Skip ahead to my last year of high school without much idea on what to do. I was good at math when I wasn't being a lazy shit, so between that and what my parents expected of me, I was prepared to go to university for civil engineering. However, two things changed that decision, the first being a great IT professor, when me and a friend were so far ahead, he started assigning us some harder work, and suggested we study computer science at university. The second was a super jank and obscure open-source early 2000's game that somehow still has a thriving community and is actively being developed. I stumbled upon it by chance, and after playing for a while, I submitted a balance change on the GitHub repo. Even though it was just a single variable change, that time I got it.
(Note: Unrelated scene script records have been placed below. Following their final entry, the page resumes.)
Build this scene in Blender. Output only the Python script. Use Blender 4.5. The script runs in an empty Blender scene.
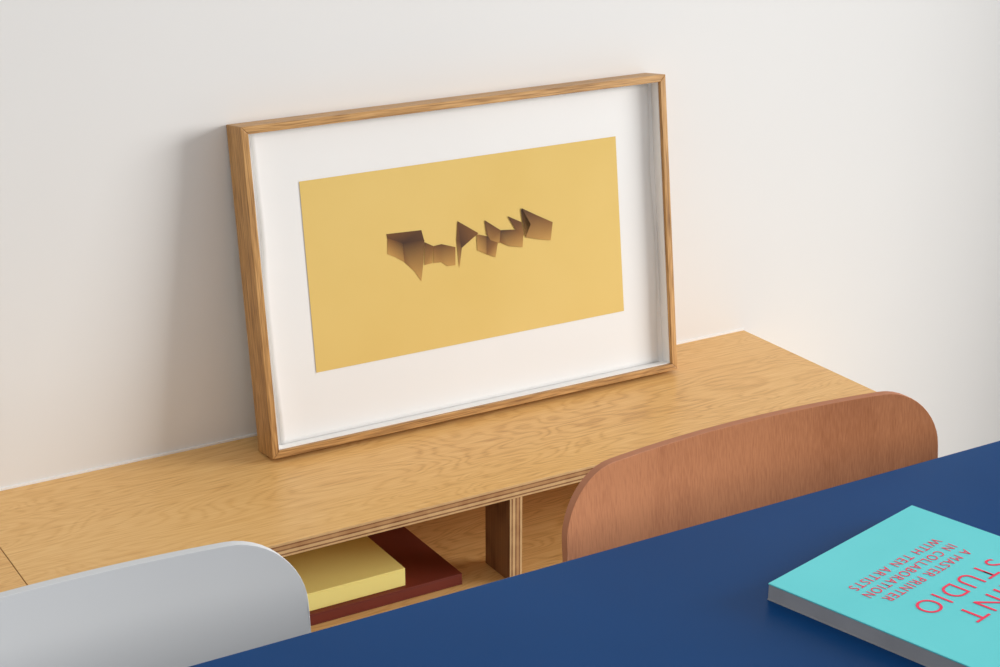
import bpy, bmesh, math, random
from mathutils import Vector, Matrix, noise
random.seed(4)
C = bpy.context.scene.collection
sc = bpy.context.scene
sc.view_settings.view_transform = 'Standard'
PI = math.pi

# ---------------------------------------------------------------- camera
F, YAW, PITCH = 1768.4, .5366, .3439
CAM = Vector((-1.607, -1.9817, 1.448))
fw = Vector((math.sin(YAW)*math.cos(PITCH), math.cos(YAW)*math.cos(PITCH), -math.sin(PITCH)))
rt = Vector((math.cos(YAW), -math.sin(YAW), 0)); up = rt.cross(fw)
cam = bpy.data.objects.new('camera', bpy.data.cameras.new('camera')); C.objects.link(cam)
M = Matrix((rt, up, -fw)).transposed().to_4x4(); M.translation = CAM
cam.matrix_world = M
cam.data.sensor_width = 36; cam.data.lens = F/1000*36; cam.data.clip_start = .05
sc.camera = cam
def ray(px, py): return fw + rt*((px-500)/F) + up*((333.5-py)/F)

# ---------------------------------------------------------------- colours and materials
def lin(c): 
    return tuple(((v/255)/12.92 if v/255 <= .04045 else ((v/255+.055)/1.055)**2.4) for v in c) + (1,)
def mat(name, rgb, rough=.6, spec=.4):
    m = bpy.data.materials.new(name); m.use_nodes = True
    b = m.node_tree.nodes['Principled BSDF']
    b.inputs['Base Color'].default_value = lin(rgb)
    b.inputs['Roughness'].default_value = rough
    b.inputs['Specular IOR Level'].default_value = spec
    return m
class N:
    def __init__(s, m): s.t = m.node_tree; s.b = s.t.nodes['Principled BSDF']
    def n(s, k, **kw):
        o = s.t.nodes.new(k)
        for a, v in kw.items(): setattr(o, a, v)
        return o
    def l(s, a, b): s.t.links.new(a, b)
    def ramp(s, src, stops, interp='LINEAR'):
        r = s.n('ShaderNodeValToRGB'); e = r.color_ramp; e.interpolation = interp
        while len(e.elements) < len(stops): e.elements.new(.5)
        for x, (p, c) in zip(e.elements, stops): x.position = p; x.color = c
        s.l(src, r.inputs[0]); return r.outputs[0]
    def math(s, op, a, b=None):
        m = s.n('ShaderNodeMath', operation=op)
        for i, v in enumerate((a, b)):
            if v is None: continue
            if isinstance(v, (int, float)): m.inputs[i].default_value = v
            else: s.l(v, m.inputs[i])
        return m.outputs[0]
    def mix(s, f, a, b, mode='MIX'):
        m = s.n('ShaderNodeMix', data_type='RGBA', blend_type=mode)
        for i, v in ((0, f), (6, a), (7, b)):
            if isinstance(v, (int, float)): m.inputs[i].default_value = v
            elif isinstance(v, tuple): m.inputs[i].default_value = v
            else: s.l(v, m.inputs[i])
        return m.outputs[2]
def mottled(name, a, b, scale, rough=.6, spec=.4, bump=0, detail=4):
    m = mat(name, a, rough, spec); g = N(m)
    tc = g.n('ShaderNodeTexCoord'); ns = g.n('ShaderNodeTexNoise'); ns.inputs['Scale'].default_value = scale
    ns.inputs['Detail'].default_value = detail
    g.l(tc.outputs['Object'], ns.inputs['Vector'])
    g.l(g.ramp(ns.outputs[0], [(.3, lin(a)), (.7, lin(b))]), g.b.inputs['Base Color'])
    if bump:
        bp = g.n('ShaderNodeBump'); bp.inputs['Strength'].default_value = bump; bp.inputs['Distance'].default_value = .002
        g.l(ns.outputs[0], bp.inputs['Height']); g.l(bp.outputs[0], g.b.inputs['Normal'])
    return m
def wood(name, light, mid, dark, axis=0, ring=1.0, along=1.6, across=8, fibre=.5, rough=.45, spec=.35, offset=0, freq=110, fs=1.0, detail=2.2, mottle=.4, pore=.35, dist=.1):
    """oak: contour rings of a stretched noise plus fine fibres running along `axis`"""
    m = mat(name, mid, rough, spec); g = N(m)
    tc = g.n('ShaderNodeTexCoord')
    def mapped(al, ac):
        mp = g.n('ShaderNodeMapping'); s = [ac]*3; s[axis] = al
        mp.inputs['Scale'].default_value = s; mp.inputs['Location'].default_value = (offset, offset*.7, offset*.3)
        g.l(tc.outputs['Object'], mp.inputs['Vector']); return mp.outputs[0]
    def noi(v, scale, detail, rough_=.5, dist=0):
        n = g.n('ShaderNodeTexNoise'); n.inputs['Scale'].default_value = scale; n.inputs['Detail'].default_value = detail
        n.inputs['Roughness'].default_value = rough_; n.inputs['Distortion'].default_value = dist
        g.l(v, n.inputs['Vector']); return n.outputs[0]
    base = noi(mapped(along, across), 1.0, detail, .42, dist)
    jit = noi(mapped(26, 90), 1.0, 2)                    # small raggedness of the ring lines
    base = g.math('ADD', base, g.math('MULTIPLY', g.math('SUBTRACT', jit, .5), .014))
    rings = g.math('SINE', g.math('MULTIPLY', base, freq))
    rings = g.math('ADD', g.math('MULTIPLY', rings, .5), .5)
    rings = g.math('POWER', rings, 2.2)
    mod = noi(mapped(.9, 3), 1.4, 2)
    rings = g.math('MULTIPLY', rings, g.math('MULTIPLY', mod, 1.4))
    fib = noi(mapped(4*fs, 240*fs), 1.0, 3)
    pr = noi(mapped(26, 800), 1.0, 2)
    big = noi(mapped(1, 3), 1.3, 2)
    fac = g.math('ADD', g.math('MULTIPLY', rings, .42*ring), g.math('MULTIPLY', fib, fibre))
    fac = g.math('ADD', fac, g.math('MULTIPLY', g.math('SUBTRACT', big, .5), mottle))
    fac = g.math('ADD', fac, g.math('MULTIPLY', g.math('SUBTRACT', pr, .5), pore))
    col = g.ramp(fac, [(.12, lin(light)), (.45, lin(mid)), (.95, lin(dark))])
    g.l(col, g.b.inputs['Base Color'])
    bp = g.n('ShaderNodeBump'); bp.inputs['Strength'].default_value = .05; bp.inputs['Distance'].default_value = .0005
    g.l(fac, bp.inputs['Height']); g.l(bp.outputs[0], g.b.inputs['Normal'])
    return m
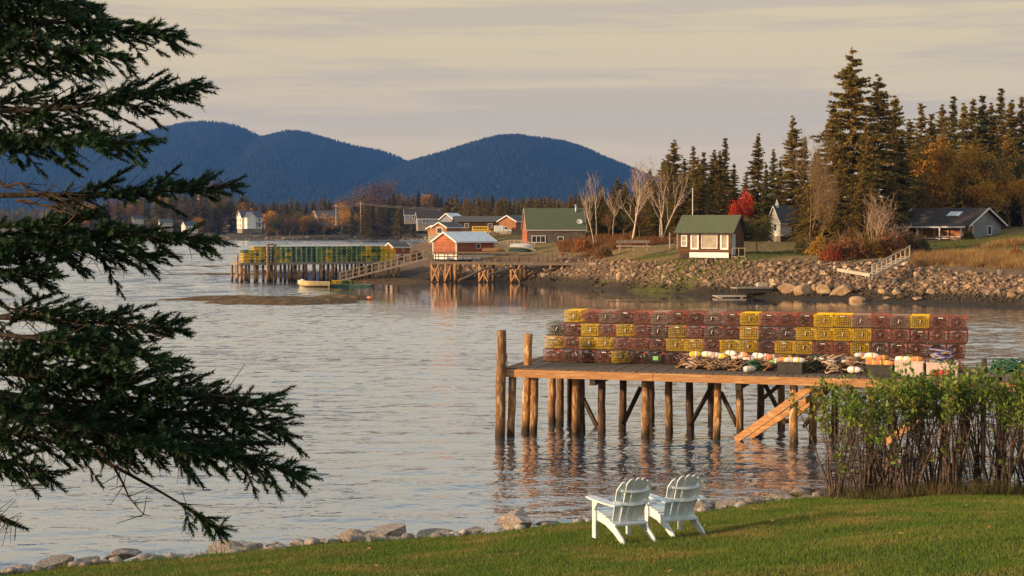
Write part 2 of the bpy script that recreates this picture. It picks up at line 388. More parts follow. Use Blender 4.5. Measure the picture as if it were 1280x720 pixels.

That time I saw how powerful programming could be and what could be done with it. I submitted PR after PR of new features, changes and bugfixes, by the time I left there I had a somewhat solid grasp of the fundamentals of programming, and decided to enrol in the computer science degree.
Enrolling was possibly the best decision I ever made (not america; debt isn't an issue), as well as giving me actual social skills, every course I took just clicked. The knowledge I already somewhat intuitively had a vague grasp on from videogames, general computer use and collaborating with russian coders who produced the jankiest shit that was still somehow functional was expanded upon and consolidated with a high-quality formal education. Four years later and I'm fresh out of uni, it was a long road between when the seed was first planted in my mind and now, but I've finally found out what I want to do with my life.
won't know for sure until i find a job though ffs -
Man, programs were fascinating, one day when I was (I think) seven years old, I googled how to make a program, I found something called neobook (anyone else?), and the rest was history.